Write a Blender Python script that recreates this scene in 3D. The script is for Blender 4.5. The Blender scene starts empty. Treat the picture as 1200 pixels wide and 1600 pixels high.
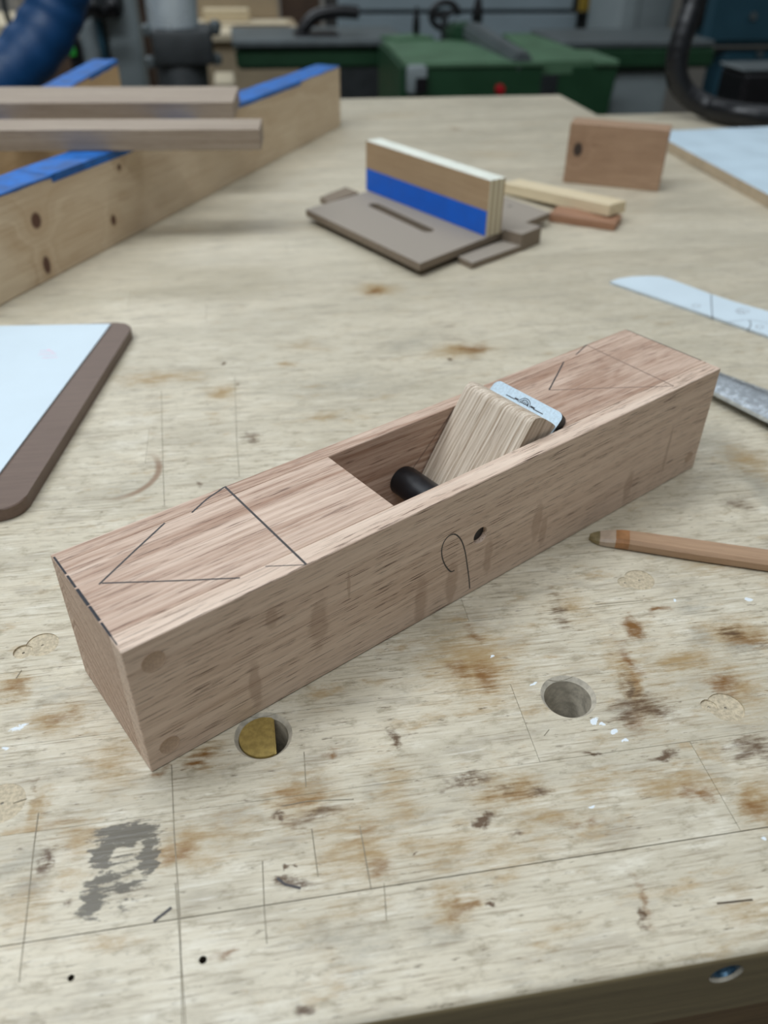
import bpy, bmesh, math, random
from mathutils import Vector, Matrix
random.seed(11)
scn = bpy.context.scene
COL = scn.collection
PI = math.pi

# ------------------------------------------------------------------ camera
CAM = Vector((0.0509, -0.1919, 0.2532))
FW = Vector((0.1387, 0.7915, -0.5953)).normalized()
RT = Vector((0.9863, -0.1646, 0.0109)); RT = (RT - FW * RT.dot(FW)).normalized()
UP = RT.cross(FW).normalized()
FPX = 1267.5                                   # focal length in pixels of a 1200x1600 frame
cd = bpy.data.cameras.new('camera')
cam = bpy.data.objects.new('camera', cd); COL.objects.link(cam)
cam.matrix_world = Matrix(((RT.x, UP.x, -FW.x, CAM.x), (RT.y, UP.y, -FW.y, CAM.y), (RT.z, UP.z, -FW.z, CAM.z), (0, 0, 0, 1)))
cd.sensor_fit = 'VERTICAL'; cd.sensor_height = 36; cd.sensor_width = 27
cd.lens = FPX / 1600 * 36
cd.clip_start = 0.01; cd.clip_end = 50
cd.dof.use_dof = True; cd.dof.focus_distance = 0.335; cd.dof.aperture_fstop = 8.0
scn.camera = cam

# ------------------------------------------------------------------ light of the room
w = bpy.data.worlds.new('world'); scn.world = w; w.use_nodes = True
bg = w.node_tree.nodes['Background']
bg.inputs[0].default_value = (0.88, 0.95, 1.0, 1); bg.inputs[1].default_value = 0.30
def area(name, loc, sx, sy, power, color, aim=(0, 0, 0)):
    l = bpy.data.lights.new(name, 'AREA'); l.shape = 'RECTANGLE'; l.size = sx; l.size_y = sy
    l.energy = power; l.color = color
    o = bpy.data.objects.new(name, l); COL.objects.link(o); o.location = loc
    o.rotation_euler = (Vector(aim) - Vector(loc)).to_track_quat('-Z', 'Y').to_euler()
    return o
LC = (0.93, 1.0, 1.06)
area('ceiling_tube_light', (-0.75, 0.45, 1.75), 1.6, 0.4, 23, LC, (-0.75, 0.45, 0))
area('ceiling_tube_light', (0.95, 0.9, 1.75), 1.6, 0.4, 6, LC, (0.95, 0.9, 0))
area('ceiling_tube_light', (-0.45, -0.75, 1.75), 1.6, 0.4, 14.5, LC, (-0.45, -0.75, 0))
area('ceiling_tube_light', (-0.7, 3.5, 1.9), 2.0, 0.5, 24, LC, (-0.7, 3.5, 0))
scn.cycles.max_bounces = 4; scn.cycles.diffuse_bounces = 3; scn.cycles.adaptive_threshold = 0.02; scn.cycles.glossy_bounces = 3; scn.cycles.transmission_bounces = 2
vs = scn.view_settings
vs.view_transform = 'Standard'; vs.look = 'None'; vs.gamma = 1.0; vs.exposure = 0.06; vs.use_curve_mapping = False

# ------------------------------------------------------------------ pixel -> place helpers (1200x1600 frame)
def pray(px, py): return FW + RT * ((px - 600) / FPX) + UP * ((800 - py) / FPX)
def atz(px, py, z=0.0):
    d = pray(px, py); return CAM + d * ((z - CAM.z) / d.z)
def aty(px, py, y):
    d = pray(px, py); return CAM + d * ((y - CAM.y) / d.y)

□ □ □

• **DIRECTION**
Restate the whole of the material word for word without the pictures.

• **EXERCISE RESPONSE**
Write a Blender Python script that recreates this scene in 3D. The script is for Blender 4.5. The Blender scene starts empty. Treat the picture as 1200 pixels wide and 1600 pixels high.
import bpy, bmesh, math, random
from mathutils import Vector, Matrix
random.seed(11)
scn = bpy.context.scene
COL = scn.collection
PI = math.pi

# ------------------------------------------------------------------ camera
CAM = Vector((0.0509, -0.1919, 0.2532))
FW = Vector((0.1387, 0.7915, -0.5953)).normalized()
RT = Vector((0.9863, -0.1646, 0.0109)); RT = (RT - FW * RT.dot(FW)).normalized()
UP = RT.cross(FW).normalized()
FPX = 1267.5                                   # focal length in pixels of a 1200x1600 frame
cd = bpy.data.cameras.new('camera')
cam = bpy.data.objects.new('camera', cd); COL.objects.link(cam)
cam.matrix_world = Matrix(((RT.x, UP.x, -FW.x, CAM.x), (RT.y, UP.y, -FW.y, CAM.y), (RT.z, UP.z, -FW.z, CAM.z), (0, 0, 0, 1)))
cd.sensor_fit = 'VERTICAL'; cd.sensor_height = 36; cd.sensor_width = 27
cd.lens = FPX / 1600 * 36
cd.clip_start = 0.01; cd.clip_end = 50
cd.dof.use_dof = True; cd.dof.focus_distance = 0.335; cd.dof.aperture_fstop = 8.0
scn.camera = cam

# ------------------------------------------------------------------ light of the room
w = bpy.data.worlds.new('world'); scn.world = w; w.use_nodes = True
bg = w.node_tree.nodes['Background']
bg.inputs[0].default_value = (0.88, 0.95, 1.0, 1); bg.inputs[1].default_value = 0.30
def area(name, loc, sx, sy, power, color, aim=(0, 0, 0)):
    l = bpy.data.lights.new(name, 'AREA'); l.shape = 'RECTANGLE'; l.size = sx; l.size_y = sy
    l.energy = power; l.color = color
    o = bpy.data.objects.new(name, l); COL.objects.link(o); o.location = loc
    o.rotation_euler = (Vector(aim) - Vector(loc)).to_track_quat('-Z', 'Y').to_euler()
    return o
LC = (0.93, 1.0, 1.06)
area('ceiling_tube_light', (-0.75, 0.45, 1.75), 1.6, 0.4, 23, LC, (-0.75, 0.45, 0))
area('ceiling_tube_light', (0.95, 0.9, 1.75), 1.6, 0.4, 6, LC, (0.95, 0.9, 0))
area('ceiling_tube_light', (-0.45, -0.75, 1.75), 1.6, 0.4, 14.5, LC, (-0.45, -0.75, 0))
area('ceiling_tube_light', (-0.7, 3.5, 1.9), 2.0, 0.5, 24, LC, (-0.7, 3.5, 0))
scn.cycles.max_bounces = 4; scn.cycles.diffuse_bounces = 3; scn.cycles.adaptive_threshold = 0.02; scn.cycles.glossy_bounces = 3; scn.cycles.transmission_bounces = 2
vs = scn.view_settings
vs.view_transform = 'Standard'; vs.look = 'None'; vs.gamma = 1.0; vs.exposure = 0.06; vs.use_curve_mapping = False

# ------------------------------------------------------------------ pixel -> place helpers (1200x1600 frame)
def pray(px, py): return FW + RT * ((px - 600) / FPX) + UP * ((800 - py) / FPX)
def atz(px, py, z=0.0):
    d = pray(px, py); return CAM + d * ((z - CAM.z) / d.z)
def aty(px, py, y):
    d = pray(px, py); return CAM + d * ((y - CAM.y) / d.y)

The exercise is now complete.